Convergence forced multinational companies in particular to take a hard look at their systems, says Gary Kabureck, chief accounting officer at Xerox. “We have a greater global understanding of business and accounting issues than we ever would have had without the Norwalk Agreement,” he says. When it appeared imminent that U.S. companies would eventually cut over to IFRS, companies did “deep internal dives” to get a better idea of what such an adoption might mean operationally. He says it was analogous to the early years of implementing the Sarbanes-Oxley Act—a lot of work companies wouldn't have undertaken voluntarily but that proved valuable as learning exercises.

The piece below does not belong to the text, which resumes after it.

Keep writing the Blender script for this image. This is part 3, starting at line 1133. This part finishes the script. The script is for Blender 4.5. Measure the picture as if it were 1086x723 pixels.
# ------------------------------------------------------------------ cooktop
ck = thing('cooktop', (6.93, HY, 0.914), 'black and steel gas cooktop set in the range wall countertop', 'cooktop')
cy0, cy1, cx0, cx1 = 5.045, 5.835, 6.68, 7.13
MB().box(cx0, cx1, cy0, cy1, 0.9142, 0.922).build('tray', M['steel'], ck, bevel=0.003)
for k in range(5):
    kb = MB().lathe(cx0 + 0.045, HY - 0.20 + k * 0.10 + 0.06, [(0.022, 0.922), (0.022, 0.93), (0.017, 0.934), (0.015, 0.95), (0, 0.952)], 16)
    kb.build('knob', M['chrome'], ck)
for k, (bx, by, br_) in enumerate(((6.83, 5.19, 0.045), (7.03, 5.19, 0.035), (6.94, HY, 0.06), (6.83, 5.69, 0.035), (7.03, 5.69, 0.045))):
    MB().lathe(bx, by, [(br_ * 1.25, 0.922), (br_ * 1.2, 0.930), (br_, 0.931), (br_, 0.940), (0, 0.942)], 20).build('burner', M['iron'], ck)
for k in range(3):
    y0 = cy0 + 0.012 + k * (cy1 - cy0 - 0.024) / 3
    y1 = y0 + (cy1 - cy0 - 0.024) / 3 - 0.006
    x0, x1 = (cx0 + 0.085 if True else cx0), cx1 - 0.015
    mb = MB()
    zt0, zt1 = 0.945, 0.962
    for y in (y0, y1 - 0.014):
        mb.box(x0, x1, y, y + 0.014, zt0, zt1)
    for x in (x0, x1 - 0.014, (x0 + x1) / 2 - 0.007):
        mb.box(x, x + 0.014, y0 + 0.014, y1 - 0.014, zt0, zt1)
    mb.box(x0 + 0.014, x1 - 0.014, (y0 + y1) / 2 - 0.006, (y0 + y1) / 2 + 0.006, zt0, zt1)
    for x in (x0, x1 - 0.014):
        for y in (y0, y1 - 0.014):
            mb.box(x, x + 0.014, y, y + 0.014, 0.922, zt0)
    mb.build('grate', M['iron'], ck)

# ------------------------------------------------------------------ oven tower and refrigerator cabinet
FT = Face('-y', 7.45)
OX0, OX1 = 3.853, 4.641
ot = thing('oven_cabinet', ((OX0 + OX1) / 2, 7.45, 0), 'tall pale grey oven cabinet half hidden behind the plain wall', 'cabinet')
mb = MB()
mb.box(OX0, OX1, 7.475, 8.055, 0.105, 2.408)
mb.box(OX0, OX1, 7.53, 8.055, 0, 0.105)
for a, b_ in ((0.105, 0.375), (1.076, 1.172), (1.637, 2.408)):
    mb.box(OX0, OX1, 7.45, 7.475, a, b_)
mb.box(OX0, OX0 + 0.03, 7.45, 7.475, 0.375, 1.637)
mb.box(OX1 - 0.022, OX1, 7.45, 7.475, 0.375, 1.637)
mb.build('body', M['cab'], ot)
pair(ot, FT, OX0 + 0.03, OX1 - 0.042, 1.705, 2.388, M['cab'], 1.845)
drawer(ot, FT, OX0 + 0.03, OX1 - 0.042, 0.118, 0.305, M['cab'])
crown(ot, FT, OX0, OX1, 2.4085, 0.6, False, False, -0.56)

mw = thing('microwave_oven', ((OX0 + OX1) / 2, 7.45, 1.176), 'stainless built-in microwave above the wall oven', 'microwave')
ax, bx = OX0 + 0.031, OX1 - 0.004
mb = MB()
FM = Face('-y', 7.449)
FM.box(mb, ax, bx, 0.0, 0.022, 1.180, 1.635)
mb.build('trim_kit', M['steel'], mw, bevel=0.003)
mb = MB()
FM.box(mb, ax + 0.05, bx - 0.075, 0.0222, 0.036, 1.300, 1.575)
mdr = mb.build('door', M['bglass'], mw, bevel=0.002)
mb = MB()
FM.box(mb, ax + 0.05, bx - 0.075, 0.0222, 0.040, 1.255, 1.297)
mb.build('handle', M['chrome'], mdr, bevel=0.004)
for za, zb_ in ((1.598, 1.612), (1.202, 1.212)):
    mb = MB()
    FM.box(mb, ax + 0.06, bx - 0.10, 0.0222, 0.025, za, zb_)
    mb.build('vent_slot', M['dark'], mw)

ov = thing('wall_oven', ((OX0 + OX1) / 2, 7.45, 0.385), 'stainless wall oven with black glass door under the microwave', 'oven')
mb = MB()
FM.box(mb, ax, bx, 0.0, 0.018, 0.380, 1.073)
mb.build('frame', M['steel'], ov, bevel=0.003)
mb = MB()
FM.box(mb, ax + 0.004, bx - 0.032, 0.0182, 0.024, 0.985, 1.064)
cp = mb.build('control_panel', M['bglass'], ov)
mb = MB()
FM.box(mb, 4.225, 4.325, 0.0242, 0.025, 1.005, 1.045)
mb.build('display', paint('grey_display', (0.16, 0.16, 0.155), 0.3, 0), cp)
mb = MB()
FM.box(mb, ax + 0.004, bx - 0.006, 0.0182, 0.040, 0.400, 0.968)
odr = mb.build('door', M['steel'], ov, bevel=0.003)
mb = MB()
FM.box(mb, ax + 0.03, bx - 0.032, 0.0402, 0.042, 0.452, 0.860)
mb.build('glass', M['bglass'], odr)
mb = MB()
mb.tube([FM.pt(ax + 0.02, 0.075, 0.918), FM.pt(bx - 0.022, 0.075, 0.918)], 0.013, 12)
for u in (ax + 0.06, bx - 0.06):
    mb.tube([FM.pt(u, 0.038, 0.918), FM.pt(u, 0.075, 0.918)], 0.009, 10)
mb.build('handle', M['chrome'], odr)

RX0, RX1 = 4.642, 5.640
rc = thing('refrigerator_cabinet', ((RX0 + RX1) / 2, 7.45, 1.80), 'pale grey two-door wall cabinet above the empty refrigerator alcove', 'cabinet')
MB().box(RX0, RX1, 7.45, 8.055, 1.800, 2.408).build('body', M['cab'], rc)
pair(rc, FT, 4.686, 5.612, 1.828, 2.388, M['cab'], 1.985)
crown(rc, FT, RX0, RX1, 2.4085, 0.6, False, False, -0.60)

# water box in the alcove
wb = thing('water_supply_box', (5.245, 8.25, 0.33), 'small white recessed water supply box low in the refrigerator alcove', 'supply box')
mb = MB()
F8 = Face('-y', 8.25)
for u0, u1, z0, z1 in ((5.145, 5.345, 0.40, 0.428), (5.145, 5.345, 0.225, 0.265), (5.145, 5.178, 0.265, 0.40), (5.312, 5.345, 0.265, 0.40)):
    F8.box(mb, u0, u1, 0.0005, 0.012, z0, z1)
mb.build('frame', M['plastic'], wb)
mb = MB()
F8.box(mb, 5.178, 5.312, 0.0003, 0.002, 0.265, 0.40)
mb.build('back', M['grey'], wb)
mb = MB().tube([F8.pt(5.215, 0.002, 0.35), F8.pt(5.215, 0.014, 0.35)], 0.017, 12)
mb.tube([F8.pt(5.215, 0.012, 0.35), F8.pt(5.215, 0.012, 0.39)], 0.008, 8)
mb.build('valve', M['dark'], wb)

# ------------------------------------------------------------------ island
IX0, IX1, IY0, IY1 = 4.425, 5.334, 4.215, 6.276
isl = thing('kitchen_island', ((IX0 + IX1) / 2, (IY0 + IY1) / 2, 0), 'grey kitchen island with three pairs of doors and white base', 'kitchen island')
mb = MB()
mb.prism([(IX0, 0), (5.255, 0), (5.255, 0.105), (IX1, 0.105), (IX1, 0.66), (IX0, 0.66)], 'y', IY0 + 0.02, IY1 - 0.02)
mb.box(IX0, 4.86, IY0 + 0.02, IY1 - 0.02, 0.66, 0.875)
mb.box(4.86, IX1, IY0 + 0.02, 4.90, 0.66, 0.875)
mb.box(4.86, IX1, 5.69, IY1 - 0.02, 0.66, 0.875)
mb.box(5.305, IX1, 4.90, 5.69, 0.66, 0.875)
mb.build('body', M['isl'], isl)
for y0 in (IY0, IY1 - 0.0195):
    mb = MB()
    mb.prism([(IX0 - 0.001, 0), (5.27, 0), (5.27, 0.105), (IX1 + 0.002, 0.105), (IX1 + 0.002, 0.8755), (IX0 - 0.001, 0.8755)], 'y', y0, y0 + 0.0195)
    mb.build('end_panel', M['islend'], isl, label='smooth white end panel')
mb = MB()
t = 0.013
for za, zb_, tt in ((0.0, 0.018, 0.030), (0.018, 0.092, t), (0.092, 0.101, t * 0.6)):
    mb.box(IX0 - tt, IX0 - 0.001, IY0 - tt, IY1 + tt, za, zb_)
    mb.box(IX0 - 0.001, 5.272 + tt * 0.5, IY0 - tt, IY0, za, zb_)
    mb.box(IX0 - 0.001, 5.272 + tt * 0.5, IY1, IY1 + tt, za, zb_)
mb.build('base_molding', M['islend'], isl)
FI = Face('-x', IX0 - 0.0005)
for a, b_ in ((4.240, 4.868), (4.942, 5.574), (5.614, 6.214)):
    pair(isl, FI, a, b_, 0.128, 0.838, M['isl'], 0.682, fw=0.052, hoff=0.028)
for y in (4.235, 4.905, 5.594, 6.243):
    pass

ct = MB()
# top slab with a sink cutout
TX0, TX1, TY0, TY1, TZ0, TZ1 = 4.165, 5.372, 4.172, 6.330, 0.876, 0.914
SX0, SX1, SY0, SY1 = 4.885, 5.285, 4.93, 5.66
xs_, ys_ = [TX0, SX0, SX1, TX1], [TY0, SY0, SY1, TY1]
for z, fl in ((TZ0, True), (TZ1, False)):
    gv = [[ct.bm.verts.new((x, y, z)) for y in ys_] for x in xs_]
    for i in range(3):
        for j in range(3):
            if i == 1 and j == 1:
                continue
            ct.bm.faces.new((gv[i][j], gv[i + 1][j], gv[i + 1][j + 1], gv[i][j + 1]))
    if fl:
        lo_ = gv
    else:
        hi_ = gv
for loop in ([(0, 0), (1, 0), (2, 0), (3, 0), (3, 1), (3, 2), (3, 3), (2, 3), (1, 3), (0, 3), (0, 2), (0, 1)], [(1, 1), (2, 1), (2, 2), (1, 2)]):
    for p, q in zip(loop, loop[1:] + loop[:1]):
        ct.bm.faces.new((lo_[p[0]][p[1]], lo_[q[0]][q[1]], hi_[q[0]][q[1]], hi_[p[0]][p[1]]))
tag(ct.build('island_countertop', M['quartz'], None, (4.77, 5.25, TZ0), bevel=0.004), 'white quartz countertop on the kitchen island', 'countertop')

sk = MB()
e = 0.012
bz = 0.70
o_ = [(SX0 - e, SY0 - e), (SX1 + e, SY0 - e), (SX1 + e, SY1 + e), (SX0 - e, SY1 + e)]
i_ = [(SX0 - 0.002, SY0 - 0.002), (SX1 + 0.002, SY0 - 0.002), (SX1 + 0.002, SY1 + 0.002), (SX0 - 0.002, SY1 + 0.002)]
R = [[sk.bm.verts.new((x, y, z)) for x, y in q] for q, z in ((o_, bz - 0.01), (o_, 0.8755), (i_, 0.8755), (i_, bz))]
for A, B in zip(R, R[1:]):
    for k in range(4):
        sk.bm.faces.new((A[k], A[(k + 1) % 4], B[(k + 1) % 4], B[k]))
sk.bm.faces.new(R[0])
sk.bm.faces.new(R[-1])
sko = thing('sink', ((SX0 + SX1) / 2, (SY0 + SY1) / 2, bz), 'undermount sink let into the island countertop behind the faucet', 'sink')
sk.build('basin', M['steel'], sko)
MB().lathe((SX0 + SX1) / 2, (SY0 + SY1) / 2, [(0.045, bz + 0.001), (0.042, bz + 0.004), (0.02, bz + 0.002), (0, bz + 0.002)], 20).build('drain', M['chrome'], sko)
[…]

“If nothing else, it's heightened our appreciation for the fact that it makes all the sense in the world to try to have similar or the same standards for public companies throughout the world,” says Dan Noll, director of accounting standards at the American Institute of Certified Public Accountants. “It emphasizes that we have to keep trying.”

One Set of Standards?

Even if efforts continue, convergence of the rules doesn't answer how they will be enforced, says Hambleton. “You might have identical standards, but that doesn't guarantee you will have the exact same application,” she says.

How far the accounting standard setters will go to eliminate other differences is still an open question. Both boards have said their efforts to work jointly are not practical as a long-range approach. Chris Wright, managing director at Protiviti, is hopeful that implementation of the emerging core standards on revenue recognition and leasing might make it easier to tackle remaining differences. “The list of objectives is clear, but less clear is the time frame,” he says.

It makes sense, says Kabureck, that both boards need to turn some attention to issues within their own rulebooks that were deferred as they focused on the current core projects. “In the long run, I continue to believe there will be one set of high-quality global accounting standards and these will be issued by IASB,” he says. “I am not sure of when, but I believe it is inevitable.”

Ken Marshall, a partner with Ernst & Young and leader of the firm's financial accounting advisory services in the Americas, says he expects convergence to continue, even if not along a formal plan or agenda. “It's very hard to imagine a world in which the two largest standard setters in the world go off and pursue their own agendas without having an eye on what the other is doing,” he says.

It will happen ultimately, says Hambleton, when capital markets start pushing for it, for example by providing more favorable pricing based on which accounting standard is at play. “That's what will drive convergence,” she says.